French authorities appear to have expanded their investigation of whether global banking giant HSBC helped wealthy clients hide hundreds of millions of dollars from tax authorities.

Law symbolThe bank’s parent company, HSBC Holdings plc, announced Thursday that it had been placed under formal criminal investigation by French magistrates “in connection with the conduct of HSBC’s Swiss Private Bank in 2006 and 2007 for alleged tax-related offenses.”

Only the Swiss operation had previously been placed under formal investigation. France’s financial prosecutor’s office recommended in March that it be criminally charged with encouraging tax evasion.

“The formal investigation [of the parent company] is the latest blow to HSBC’s reputation after disclosures about the actions of its Swiss private banking arm,” The New York Times reported.

The investigating magistrates in France have been conducting an inquiry into whether HSBC Private Bank (Suisse) helped individuals avoid their tax-reporting requirements from 2006 to 2007.

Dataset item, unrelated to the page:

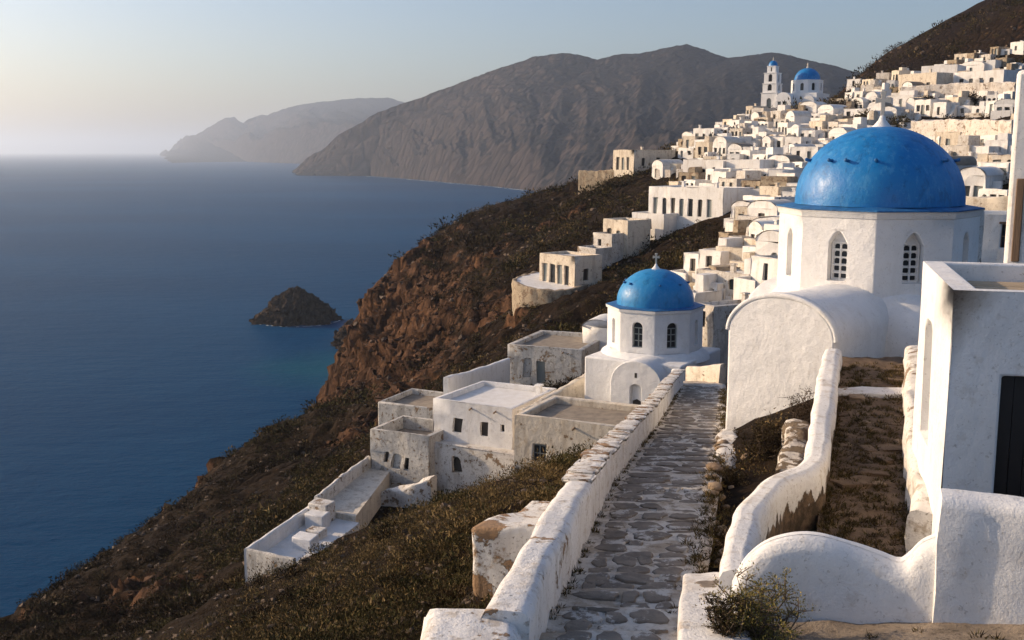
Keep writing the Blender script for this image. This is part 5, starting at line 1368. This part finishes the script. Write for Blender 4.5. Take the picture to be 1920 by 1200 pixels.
for bw, blo, bhi, nl in ((170, 17.0, 60.0, 420), (420, 55.0, 330.0, 150)):         # larger bushes among the low scrub
    pts, rad, tnt = scatter(bw, blo, bhi); rad = (.16 + .0062 * pts[:, 1]) * rs_.uniform(.8, 1.7, len(pts))
    vv, ff = leaf_cloud(pts, rad, .85, nl, rad * .10 + .02, int(bw), .24)
    vs_.append(vv); fs_.append(ff + nb_); nb_ += len(vv)
    tb = np.where(rs_.random(len(pts)) < .55, rs_.uniform(.45, .66, len(pts)), rs_.uniform(.0, .3, len(pts)))
    ts_.append(np.repeat(np.clip(np.repeat(tb, nl) + rs_.normal(size=len(pts) * nl) * .07, 0, 1), 3))
so = link(bpy.data.objects.new('scrub', np_mesh('scrub', np.concatenate(vs_), np.concatenate(fs_), M['scrub'], smooth=False, attrs={'tint': np.concatenate(ts_)})))
tag(so, 'low dry brown and olive scrub covering the open hillside', 'scrub', kind='stuff')
# stones lying in the scrub
ico = bmesh.new(); bmesh.ops.create_icosphere(ico, subdivisions=1, radius=1.0)
iv = np.array([v.co[:] for v in ico.verts]); if_ = np.array([[v.index for v in f.verts] for f in ico.faces]); ico.free()
sv, sf, k = [], [], 0
tries = 0
while k < 5200 and tries < 30000:
    tries += 1
    Yq = math.exp(rs_.uniform(math.log(14.0), math.log(340.0))); xq = rs_.uniform(-.55, .56) * Yq
    if Yq < 62 and -.6 + path_edges(Yq)[0] < xq: continue
    if ((foot[:, 0] - xq) ** 2 + (foot[:, 1] - Yq) ** 2 < (foot[:, 2]) ** 2).any(): continue
    z, nn = ground(xq, Yq)
    if z < 2: continue
    s = (.035 + .0015 * Yq) * rs_.uniform(.4, 1.5)
    if abs(nn.z) < .6: s *= 1.7
    sv.append(iv * (1 + .35 * rs_.normal(size=(12 if len(iv) == 12 else len(iv), 1))) * s * np.array([1, 1, .7]) + np.array([xq, Yq, z + s * .1])); sf.append(if_ + k * len(iv)); k += 1
# fallen blocks and ledges on the rock face
k2 = 0; tries = 0
jx, jy = np.nonzero(rockm > .35)
while k2 < 2600:
    q = rs_.integers(len(jx)); xq = GX[jx[q], jy[q]] + rs_.uniform(-.5, .5); Yq = GY[jx[q], jy[q]] + rs_.uniform(-.5, .5)
    z, nn = ground(xq, Yq); s = .14 + .55 * rs_.random() ** 3
    pts_ = iv * (1 + .45 * rs_.normal(size=(len(iv), 1))) * s * np.array([1, 1, 1]) + np.array([xq, Yq, z - s * .35])
    sv.append(pts_); sf.append(if_ + k * len(iv)); k += 1; k2 += 1
st_o = link(bpy.data.objects.new('field_stones', np_mesh('field_stones', np.concatenate(sv), np.concatenate(sf), M['hill'], smooth=False)))
st_o.data.materials[0] = M['field']
_mi = np.zeros(len(st_o.data.polygons), dtype=np.int32); _mi[-2600 * len(if_):] = 1
st_o.data.materials.append(M['cliff']); st_o.data.polygons.foreach_set('material_index', _mi)
tag(st_o, 'small brown stones strewn among the hillside scrub', 'stones', kind='stuff')

def shrub(label, base, w, h, nst, nleaf, leaf, tint, seed, lean=(0, 0), name='shrub', group=None, spread=1.0, mat='scrub'):
    """several branching stems carrying small leaves"""
    r = random.Random(seed); root = empty(name, tuple(base)); mb = MB(); tips = []
    for s in range(nst):
        a = r.uniform(0, 6.28); q = r.uniform(.15, 1.0) * w * .5; hh = h * r.uniform(.55, 1.0) * (1 - .35 * (q / (w * .5)) ** 2)
        p0 = Vector((math.cos(a) * q * .25, math.sin(a) * q * .25, -.1)); p3 = Vector((math.cos(a) * q + lean[0] * hh, math.sin(a) * q + lean[1] * hh, hh))
        line = []
        for k in range(6):
            t_ = k / 5; p = p0.lerp(p3, t_) + Vector((n3((s, k, seed), 1.3) * .12 * w, n3((k, s, seed), 1.7) * .12 * w, -.25 * q * math.sin(math.pi * t_) * .3)); line.append(p)
        rr = .010 + .012 * h; mb.tube(line, [rr * (1 - .8 * k / 5) for k in range(6)], 4)
        for k in range(2, 6):
            for _ in range(2):
                e = line[k] + Vector((r.gauss(0, 1), r.gauss(0, 1), r.uniform(.1, 1.2))) * .12 * h * spread
                mb.tube([line[k], (line[k] + e) / 2 + Vector((0, 0, .01)), e], [rr * .4, rr * .3, rr * .15], 3); tips += [line[k], e, (line[k] + e) / 2]
    mb.build('stems', M['twig'], root, weld=False)
    tips = np.array([tuple(t_) for t_ in tips]); per = max(1, nleaf // len(tips))
    v_, f_ = leaf_cloud(tips, np.full(len(tips), .075 * h * spread), 1.0, per, np.full(len(tips), leaf), seed)
    tn = np.repeat(np.clip(tint + np.random.default_rng(seed).normal(size=len(f_)) * .13, 0, 1), 3)
    o = link(bpy.data.objects.new('foliage', np_mesh('foliage', v_, f_, M[mat], smooth=False, attrs={'tint': tn})), root)
    return tag(root, label, 'shrub', group)
# dry grass and dirt tufts over the alley and along the foot of the walls
pts = []
for _ in range(2800):
    y = 15.2 + 18 * rs_.random() ** 1.9; a, b = alley_x(y); e = rs_.random(); x = a + .1 + (b - a - .2) * (e if rs_.random() < .45 else (e ** 3 if rs_.random() < .5 else 1 - e ** 3))
    pts.append((x, y, alley_z(y) + .02))
for _ in range(120):
    x = rs_.uniform(4.6, 11); y = rs_.uniform(11.4, 13.3); pts.append((x, y, ground(x, y)[0] - .01))
for _ in range(500):
    y = rs_.uniform(14, 56); b = path_edges(y)[1]; x = b + rs_.normal() * .12 + .12; pts.append((x, y, tread(y, x) - .02))
for _ in range(160):
    y = rs_.uniform(14, 56); a = path_edges(y)[0]; pts.append((a + .04 + abs(rs_.normal()) * .04, y, tread(y, a) - .02))
pts = np.array(pts); rad = rs_.uniform(.04, .13, len(pts))
vv, ff = leaf_cloud(pts, rad, .8, 30, rad * .6 + .02, 31, .10)
tn = np.repeat(np.clip(.62 + .25 * rs_.normal(size=len(ff)), 0, 1), 3)
dg_ = link(bpy.data.objects.new('dry_grass', np_mesh('dry_grass', vv, ff, M['scrub'], smooth=False, attrs={'tint': tn})))
tag(dg_, 'dry grass tufts in the alley and along the path edges', 'grass', kind='stuff')
def gpt(px, py, Y, dz=0.0):
    p = V(px, py, Y); z = ground(p.x, p.y)[0]; return Vector((p.x, p.y, z + dz))
b0 = V(1425, 1190, 13.0)
shrub('wispy olive bush in front of the wavy white wall', Vector((b0.x, 13.0, ground(b0.x, 13.0)[0])), 1.3, 1.2, 40, 9000, .030, .6, 1, spread=.9, mat='bush')
b0 = V(1370, 1195, 12.7); shrub('low dark bush at the kerb beside the olive bush', Vector((b0.x, 12.75, ZC - 6.1)), .75, .5, 22, 4000, .03, .3, 2)
shrub('dark thorn bush on the bank below the church porch', gpt(1435, 850, 29.5), 2.1, .85, 40, 8000, .045, .25, 3)
shrub('thin dark bush at the foot of the church porch by the winding wall', gpt(1500, 790, 30.5), 1.2, 1.25, 14, 1500, .045, .12, 4)
shrub('small bush on the bank between path and winding wall', gpt(1368, 895, 27.0), .8, .5, 18, 2500, .04, .3, 5)
shrub('tall tufted bush at the head of the long terrace', gpt(612, 965, 52), 2.6, 2.0, 40, 7000, .10, .58, 6)
shrub('bright green bush at the front corner of the long terrace', gpt(500, 1070, 56), 1.8, 1.6, 26, 4000, .09, .66, 7)
shrub('dry bush under the window of the sand-coloured house', gpt(1065, 870, 44), 2.2, 1.3, 34, 5000, .08, .75, 8)
shrub('olive bush under the left window of the sand-coloured house', gpt(1010, 885, 47), 2.0, 1.1, 30, 4000, .08, .62, 9)
shrub('green bush on the slope below the ruined storey', gpt(870, 892, 58), 2.2, .9, 28, 3500, .09, .62, 10)
shrub('dark bush beside the path wall end below the small chapel', gpt(1255, 770, 66), 1.4, .9, 18, 2000, .07, .35, 11)
shrub('dark round bush between the small dome and the big porch', gpt(1345, 575, 90), 3.0, 2.4, 36, 5000, .14, .15, 12)
for k, (px, py, Y, w, h, tn, lb) in enumerate(((1560, 212, 258, 5, 3.2, .75, 'yellowing shrub right of the hilltop church'), (1590, 214, 256, 5, 3.0, .15, 'dark shrub on the slope right of the hilltop church'), (1520, 216, 250, 4, 2.0, .2, 'dark shrub under the hilltop church drum'),
        (1620, 240, 235, 6, 3.2, .4, 'olive shrub left of the big dome cross'), (1690, 250, 215, 6, 3.4, .55, 'olive shrub right of the big dome cross'), (1420, 222, 246, 4, 2.2, .25, 'dark shrub left of the hilltop church wall'),
        (1740, 205, 215, 4, 3.0, .3, 'dark tree-like shrub among the terraces on the right slope'), (1820, 205, 195, 4, 3.4, .2, 'dark shrub under the long pale retaining wall'))):
    g_ = hit(px, py); shrub(lb, Vector((g_.x, g_.y, ground(g_.x, g_.y)[0])), w, h, 30, 3500, .25, tn, 40 + k)

# ------------------------------------------------------------------ haze
mb = MB(); mb.box(-S - 500, S + 500, -S - 500, S + 500, -9.0, 520.0)
hz = mb.build('haze', None)
tag(hz, 'thin pale sea haze filling the air over the bay', 'haze', kind='stuff')
hm = bpy.data.materials.new('sea haze'); hm.use_nodes = True
hm.node_tree.nodes.clear()
ho = hm.node_tree.nodes.new('ShaderNodeOutputMaterial'); hv = hm.node_tree.nodes.new('ShaderNodeVolumePrincipled')
hv.inputs['Color'].default_value = (.74, .84, .98, 1); hv.inputs['Density'].default_value = 0.85e-4; hv.inputs['Anisotropy'].default_value = 0.5
hm.node_tree.links.new(hv.outputs[0], ho.inputs['Volume'])
hz.data.materials.append(hm)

Based on secret documents taken from the bank in 2007, the International Consortium of Investigative Journalists reported in February that HSBC Private Bank (Suisse) employees reassured clients that it would not disclose details of their accounts to national authorities and discussed measures that “would ultimately allow clients to avoid paying taxes in their home countries.”

These measures included circumventing the European Savings Directive, a 2005 Europe-wide rule aimed at tackling tax evasion through the exchange of bank information.

HSBC has acknowledged that “the compliance culture and standards of due diligence in HSBC’s Swiss private bank, as well as the industry in general, were significantly lower than they are today.”

In addition to placing HSBC Holdings under formal investigation, the French magistrates ordered the company to post a bail of 1 billion euros, or about $1.08 billion.

“HSBC Holdings plc believes the French magistrates’ decision is without legal basis and the bail is unwarranted and excessive,” the bank said in a statement. “It intends to appeal and will defend itself vigorously in any future proceedings.”